Aptos offers an innovative token standard, emphasizing ease of use and flexibility, and offers an enhanced user experience by making tokens more predictable, allowing wallets to recognize the tokens in a user’s account (which Solana and Ethereum are not able to do), and provides enhanced security through rotatable signing factors.
On the developer side, Aptos’ Move programming language offers an intuitive experience with its object model, solving issues caused by the account model used by Ethereum and Solana. Aptos’ Move Prover tool further supports the integrity of smart contracts, bolstering security.
Aptos is an up and coming ecosystem, offering an improved UX and DX but has a smaller ecosystem than Ethereum or Solana.
Radix
Radix has taken what it calls a “full stack” approach to designing its layer 1, building its own consensus algorithm, execution environment, programming language, and wallet, with the aim of offering an improved UX and DX. Many features that are tacked-on on other platforms via third party tooling are enshrined as native features of Radix, improving trust and reliability. Similar but different from Aptos, Radix uses an object-centric design that is characterized as an “asset-oriented” programming environment.
This results in a more transparent and predictable user experience as the platform natively understands and governs tokens and transactions. Radix’s architecture also solves other UX issues, such as wallet drains, blind signed transactions, or seed phrases. On the developer side, many commonly used features, such as tokens, NFTs, how transactions are accounted, and how permissions are built into smart contracts, are provided as native first-class features of Radix’s Scrypto programming language and Radix Engine execution environment, improving developer productivity and security as these features do not need to be built by developers, but instead are customized by them, reducing the chances for error, while still providing the flexibility to build any dApp they desire.

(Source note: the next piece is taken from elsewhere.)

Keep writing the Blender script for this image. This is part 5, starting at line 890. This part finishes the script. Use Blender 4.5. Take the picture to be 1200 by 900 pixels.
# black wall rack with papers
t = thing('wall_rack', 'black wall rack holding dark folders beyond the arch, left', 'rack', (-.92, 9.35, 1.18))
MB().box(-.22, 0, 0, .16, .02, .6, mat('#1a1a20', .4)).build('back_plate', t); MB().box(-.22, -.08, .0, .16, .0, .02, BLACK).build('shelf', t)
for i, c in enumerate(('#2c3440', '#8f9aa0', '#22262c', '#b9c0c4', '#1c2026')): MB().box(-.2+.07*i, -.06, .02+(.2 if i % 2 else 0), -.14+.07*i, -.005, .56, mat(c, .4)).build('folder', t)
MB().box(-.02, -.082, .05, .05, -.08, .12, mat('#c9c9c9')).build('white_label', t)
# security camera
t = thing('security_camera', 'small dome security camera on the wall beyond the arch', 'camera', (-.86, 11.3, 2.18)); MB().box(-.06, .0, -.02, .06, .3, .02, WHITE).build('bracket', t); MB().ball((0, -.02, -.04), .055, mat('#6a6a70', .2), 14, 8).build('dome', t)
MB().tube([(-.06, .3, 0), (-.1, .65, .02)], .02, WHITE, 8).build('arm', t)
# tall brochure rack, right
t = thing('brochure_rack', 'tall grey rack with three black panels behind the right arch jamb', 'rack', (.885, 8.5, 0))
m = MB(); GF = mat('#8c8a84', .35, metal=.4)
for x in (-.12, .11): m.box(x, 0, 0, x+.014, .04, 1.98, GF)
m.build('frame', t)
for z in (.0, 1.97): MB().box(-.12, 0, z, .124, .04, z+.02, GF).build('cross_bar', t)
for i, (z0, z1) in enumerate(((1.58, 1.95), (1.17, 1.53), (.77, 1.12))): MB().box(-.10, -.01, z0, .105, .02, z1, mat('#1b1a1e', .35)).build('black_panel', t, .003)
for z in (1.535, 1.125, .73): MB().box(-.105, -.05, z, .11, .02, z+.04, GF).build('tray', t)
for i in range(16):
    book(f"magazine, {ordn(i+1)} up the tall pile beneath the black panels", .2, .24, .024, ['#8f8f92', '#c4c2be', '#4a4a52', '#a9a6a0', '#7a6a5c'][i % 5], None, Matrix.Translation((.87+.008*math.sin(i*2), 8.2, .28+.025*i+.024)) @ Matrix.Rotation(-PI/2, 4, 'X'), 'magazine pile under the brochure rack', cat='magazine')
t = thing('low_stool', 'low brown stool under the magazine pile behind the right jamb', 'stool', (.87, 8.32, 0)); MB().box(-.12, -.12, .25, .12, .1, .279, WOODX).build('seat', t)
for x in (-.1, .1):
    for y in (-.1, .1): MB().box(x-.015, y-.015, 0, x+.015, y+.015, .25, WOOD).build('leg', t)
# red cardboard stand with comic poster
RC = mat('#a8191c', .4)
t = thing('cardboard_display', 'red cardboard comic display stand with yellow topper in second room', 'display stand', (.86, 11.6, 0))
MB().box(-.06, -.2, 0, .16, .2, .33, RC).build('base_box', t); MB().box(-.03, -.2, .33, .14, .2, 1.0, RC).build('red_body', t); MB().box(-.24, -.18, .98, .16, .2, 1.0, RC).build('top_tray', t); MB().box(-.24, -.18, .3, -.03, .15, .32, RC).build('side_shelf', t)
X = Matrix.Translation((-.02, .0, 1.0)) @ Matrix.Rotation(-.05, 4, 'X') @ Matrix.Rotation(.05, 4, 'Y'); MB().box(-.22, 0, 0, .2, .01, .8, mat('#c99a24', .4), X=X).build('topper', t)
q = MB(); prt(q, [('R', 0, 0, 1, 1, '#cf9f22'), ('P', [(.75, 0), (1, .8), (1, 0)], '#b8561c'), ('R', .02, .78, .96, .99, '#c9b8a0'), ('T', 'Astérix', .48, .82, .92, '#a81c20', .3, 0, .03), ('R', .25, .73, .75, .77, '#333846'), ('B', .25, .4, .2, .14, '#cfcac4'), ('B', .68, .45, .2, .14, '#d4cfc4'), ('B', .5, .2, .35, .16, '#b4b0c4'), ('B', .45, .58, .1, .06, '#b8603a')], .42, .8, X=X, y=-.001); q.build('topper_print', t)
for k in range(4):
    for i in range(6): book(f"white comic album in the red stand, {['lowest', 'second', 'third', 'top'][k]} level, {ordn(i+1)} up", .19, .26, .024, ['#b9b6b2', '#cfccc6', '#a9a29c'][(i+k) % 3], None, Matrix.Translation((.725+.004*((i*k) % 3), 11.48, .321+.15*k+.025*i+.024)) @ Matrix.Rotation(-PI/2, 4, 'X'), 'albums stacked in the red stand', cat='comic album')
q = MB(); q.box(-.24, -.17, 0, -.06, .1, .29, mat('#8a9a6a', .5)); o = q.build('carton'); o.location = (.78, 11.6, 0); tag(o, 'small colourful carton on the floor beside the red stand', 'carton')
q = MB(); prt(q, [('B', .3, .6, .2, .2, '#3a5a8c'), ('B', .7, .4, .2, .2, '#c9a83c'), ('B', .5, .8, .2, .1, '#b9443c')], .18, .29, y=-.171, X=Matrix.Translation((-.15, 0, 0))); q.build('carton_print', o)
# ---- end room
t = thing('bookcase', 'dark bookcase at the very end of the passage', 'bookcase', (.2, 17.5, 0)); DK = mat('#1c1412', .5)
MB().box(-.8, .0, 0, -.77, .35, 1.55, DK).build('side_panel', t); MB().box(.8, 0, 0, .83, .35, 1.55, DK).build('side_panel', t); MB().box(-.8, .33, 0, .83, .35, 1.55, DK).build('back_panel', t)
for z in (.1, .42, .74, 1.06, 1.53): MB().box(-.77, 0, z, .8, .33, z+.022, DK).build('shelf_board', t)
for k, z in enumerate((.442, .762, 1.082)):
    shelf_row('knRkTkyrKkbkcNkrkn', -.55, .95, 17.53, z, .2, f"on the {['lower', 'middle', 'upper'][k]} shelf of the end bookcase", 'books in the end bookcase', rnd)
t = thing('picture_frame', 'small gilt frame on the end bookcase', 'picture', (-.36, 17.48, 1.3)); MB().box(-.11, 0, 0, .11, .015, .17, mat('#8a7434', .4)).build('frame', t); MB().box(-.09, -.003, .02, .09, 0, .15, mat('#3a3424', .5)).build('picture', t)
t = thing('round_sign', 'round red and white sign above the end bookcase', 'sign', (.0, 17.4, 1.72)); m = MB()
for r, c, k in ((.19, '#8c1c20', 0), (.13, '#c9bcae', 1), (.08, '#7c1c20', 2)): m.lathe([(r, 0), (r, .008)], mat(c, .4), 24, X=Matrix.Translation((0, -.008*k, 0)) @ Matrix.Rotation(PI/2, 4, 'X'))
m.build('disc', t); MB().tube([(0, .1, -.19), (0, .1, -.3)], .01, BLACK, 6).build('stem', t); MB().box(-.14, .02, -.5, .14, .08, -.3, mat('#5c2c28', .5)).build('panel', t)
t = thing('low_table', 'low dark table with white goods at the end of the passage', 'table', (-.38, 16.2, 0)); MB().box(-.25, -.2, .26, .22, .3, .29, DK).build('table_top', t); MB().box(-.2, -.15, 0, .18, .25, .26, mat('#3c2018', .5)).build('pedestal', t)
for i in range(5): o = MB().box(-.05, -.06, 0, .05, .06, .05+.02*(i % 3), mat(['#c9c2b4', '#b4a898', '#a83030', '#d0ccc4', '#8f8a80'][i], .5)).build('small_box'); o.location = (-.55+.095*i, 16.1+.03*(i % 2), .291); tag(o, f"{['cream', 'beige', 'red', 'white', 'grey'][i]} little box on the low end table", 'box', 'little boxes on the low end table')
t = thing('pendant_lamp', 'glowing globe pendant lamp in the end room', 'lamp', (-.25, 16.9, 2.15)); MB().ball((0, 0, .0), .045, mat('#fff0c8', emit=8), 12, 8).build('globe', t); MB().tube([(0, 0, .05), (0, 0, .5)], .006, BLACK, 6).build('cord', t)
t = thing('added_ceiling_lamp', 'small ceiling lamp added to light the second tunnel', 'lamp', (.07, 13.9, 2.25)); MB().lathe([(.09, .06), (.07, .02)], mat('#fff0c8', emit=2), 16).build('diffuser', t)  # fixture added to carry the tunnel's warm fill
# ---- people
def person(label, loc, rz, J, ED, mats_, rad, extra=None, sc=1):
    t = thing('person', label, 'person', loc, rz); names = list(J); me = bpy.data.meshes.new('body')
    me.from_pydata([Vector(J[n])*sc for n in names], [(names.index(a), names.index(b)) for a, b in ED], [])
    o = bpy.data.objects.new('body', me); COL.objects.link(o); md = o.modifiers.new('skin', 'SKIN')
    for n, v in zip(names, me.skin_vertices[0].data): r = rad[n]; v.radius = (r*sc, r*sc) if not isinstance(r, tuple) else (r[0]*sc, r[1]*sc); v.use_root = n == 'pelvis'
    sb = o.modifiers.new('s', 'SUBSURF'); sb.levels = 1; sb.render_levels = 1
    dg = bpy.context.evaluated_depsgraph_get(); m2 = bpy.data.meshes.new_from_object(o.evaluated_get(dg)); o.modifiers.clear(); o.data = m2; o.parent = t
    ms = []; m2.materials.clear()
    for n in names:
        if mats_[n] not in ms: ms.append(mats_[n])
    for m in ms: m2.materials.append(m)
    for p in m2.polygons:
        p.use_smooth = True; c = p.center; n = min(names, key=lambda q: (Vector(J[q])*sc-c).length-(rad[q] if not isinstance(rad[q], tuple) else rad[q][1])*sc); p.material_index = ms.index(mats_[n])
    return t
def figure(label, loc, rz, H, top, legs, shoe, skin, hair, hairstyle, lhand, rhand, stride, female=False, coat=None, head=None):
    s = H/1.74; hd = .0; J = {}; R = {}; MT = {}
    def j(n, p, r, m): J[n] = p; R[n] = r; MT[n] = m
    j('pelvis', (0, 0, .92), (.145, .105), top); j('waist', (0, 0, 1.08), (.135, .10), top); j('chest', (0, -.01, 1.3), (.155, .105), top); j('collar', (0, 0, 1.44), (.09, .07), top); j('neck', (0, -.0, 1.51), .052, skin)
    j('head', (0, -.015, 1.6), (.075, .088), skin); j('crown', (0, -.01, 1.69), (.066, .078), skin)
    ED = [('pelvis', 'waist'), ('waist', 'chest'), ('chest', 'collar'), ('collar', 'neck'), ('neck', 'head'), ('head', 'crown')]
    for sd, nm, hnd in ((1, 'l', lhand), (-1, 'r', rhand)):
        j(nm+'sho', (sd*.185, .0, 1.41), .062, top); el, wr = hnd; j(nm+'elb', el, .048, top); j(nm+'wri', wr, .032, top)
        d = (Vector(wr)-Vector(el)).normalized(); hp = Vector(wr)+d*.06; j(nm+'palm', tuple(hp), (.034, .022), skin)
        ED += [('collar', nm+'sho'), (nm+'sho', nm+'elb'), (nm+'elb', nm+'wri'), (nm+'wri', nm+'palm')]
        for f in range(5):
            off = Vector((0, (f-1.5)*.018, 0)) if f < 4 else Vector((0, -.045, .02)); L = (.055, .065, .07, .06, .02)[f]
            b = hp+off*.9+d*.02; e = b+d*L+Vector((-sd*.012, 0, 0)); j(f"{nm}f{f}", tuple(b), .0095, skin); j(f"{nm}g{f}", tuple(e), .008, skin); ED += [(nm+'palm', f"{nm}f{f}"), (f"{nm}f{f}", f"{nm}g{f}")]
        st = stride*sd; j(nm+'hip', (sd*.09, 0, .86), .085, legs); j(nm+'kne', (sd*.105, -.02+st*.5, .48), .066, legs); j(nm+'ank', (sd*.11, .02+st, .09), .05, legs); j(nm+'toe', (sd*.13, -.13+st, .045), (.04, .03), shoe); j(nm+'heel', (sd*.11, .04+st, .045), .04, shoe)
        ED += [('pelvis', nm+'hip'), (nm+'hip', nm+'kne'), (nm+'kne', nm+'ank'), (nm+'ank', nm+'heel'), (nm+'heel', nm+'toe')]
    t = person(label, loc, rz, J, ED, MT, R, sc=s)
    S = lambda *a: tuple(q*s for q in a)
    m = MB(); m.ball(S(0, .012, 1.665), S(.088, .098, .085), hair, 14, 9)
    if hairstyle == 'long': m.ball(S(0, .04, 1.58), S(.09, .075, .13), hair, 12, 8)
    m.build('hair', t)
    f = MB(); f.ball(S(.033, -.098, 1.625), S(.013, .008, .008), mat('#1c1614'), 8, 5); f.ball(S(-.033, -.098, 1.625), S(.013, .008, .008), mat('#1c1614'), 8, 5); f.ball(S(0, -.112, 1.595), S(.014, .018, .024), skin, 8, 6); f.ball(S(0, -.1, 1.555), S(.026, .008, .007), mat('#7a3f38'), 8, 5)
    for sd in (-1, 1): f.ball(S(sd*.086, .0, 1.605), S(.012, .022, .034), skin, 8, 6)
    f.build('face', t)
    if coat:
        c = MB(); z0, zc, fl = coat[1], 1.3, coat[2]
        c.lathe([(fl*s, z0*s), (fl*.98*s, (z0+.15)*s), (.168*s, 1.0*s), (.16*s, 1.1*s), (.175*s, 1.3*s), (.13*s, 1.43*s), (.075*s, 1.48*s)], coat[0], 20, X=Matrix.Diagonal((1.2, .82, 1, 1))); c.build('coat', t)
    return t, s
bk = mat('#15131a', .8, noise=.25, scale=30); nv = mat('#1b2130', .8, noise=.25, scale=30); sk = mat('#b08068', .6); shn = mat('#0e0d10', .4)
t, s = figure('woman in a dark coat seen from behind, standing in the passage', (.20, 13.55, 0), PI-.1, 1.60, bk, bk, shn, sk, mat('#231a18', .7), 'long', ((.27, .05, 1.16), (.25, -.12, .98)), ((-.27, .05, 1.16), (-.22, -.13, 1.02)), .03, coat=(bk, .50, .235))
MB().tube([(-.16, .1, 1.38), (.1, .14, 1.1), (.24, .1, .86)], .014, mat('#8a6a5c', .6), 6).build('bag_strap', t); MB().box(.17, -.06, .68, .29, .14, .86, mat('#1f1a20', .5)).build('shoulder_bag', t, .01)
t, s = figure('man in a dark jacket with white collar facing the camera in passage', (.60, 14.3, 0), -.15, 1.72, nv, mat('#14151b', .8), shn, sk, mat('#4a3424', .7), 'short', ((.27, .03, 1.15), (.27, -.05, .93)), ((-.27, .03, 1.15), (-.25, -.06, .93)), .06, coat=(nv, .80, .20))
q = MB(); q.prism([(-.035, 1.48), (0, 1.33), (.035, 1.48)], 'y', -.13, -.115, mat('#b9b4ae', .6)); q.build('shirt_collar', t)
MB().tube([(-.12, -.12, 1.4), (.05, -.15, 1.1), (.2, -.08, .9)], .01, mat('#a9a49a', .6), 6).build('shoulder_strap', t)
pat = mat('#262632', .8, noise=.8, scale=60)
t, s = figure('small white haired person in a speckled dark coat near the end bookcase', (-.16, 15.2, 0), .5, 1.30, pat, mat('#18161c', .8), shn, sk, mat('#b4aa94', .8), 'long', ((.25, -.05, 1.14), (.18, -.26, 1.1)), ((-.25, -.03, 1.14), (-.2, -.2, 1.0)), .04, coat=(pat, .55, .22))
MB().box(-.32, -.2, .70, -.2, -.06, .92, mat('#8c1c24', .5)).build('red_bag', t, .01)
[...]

This positions Radix strongly for increased user and developer adoption, but, as Radix’s smart contract capabilities only just recently launched in Q3 2023, the ecosystem is behind others so far in adoption.
Conclusion
While Ethereum is the most widely adopted smart contract blockchain today, the limitations of the Ethereum Virtual Machine (EVM) hold back its ability to offer mainstream-ready user and developer experiences. This has burdened users with insecure security practices, resulting in frequent hacks and exploits. Numerous third-party dApps and wallets look to help improve the user’s experience and safety, but ultimately, there is only so much that can be done due to the inherent constraints of the EVM design.
Solana, a “next generation” smart contract blockchain, offers user experience (UX) and developer experience (DX) innovations with its Phantom wallet, Rust programming language, and low transaction fees. Similarly, Aptos, with MoveVM, introduces several further innovations to make tokens more predictable and development more intuitive. Radix, with its recent mainnet upgrade, takes it all one step further with assets as a native first-class feature of the programming environment, improving not only transparency and confidence for users but also developer productivity and security, setting a new benchmark for Web3 UX and DX. By solving the most comprehensive UX and DX challenges, Radix sets itself up as a clear leader for user and developer experience. While Radix’s ecosystem has grown quickly since the launch of its mainnet upgrade, it requires significant user, developer, and liquidity growth before it can catch up to Ethereum and Solana.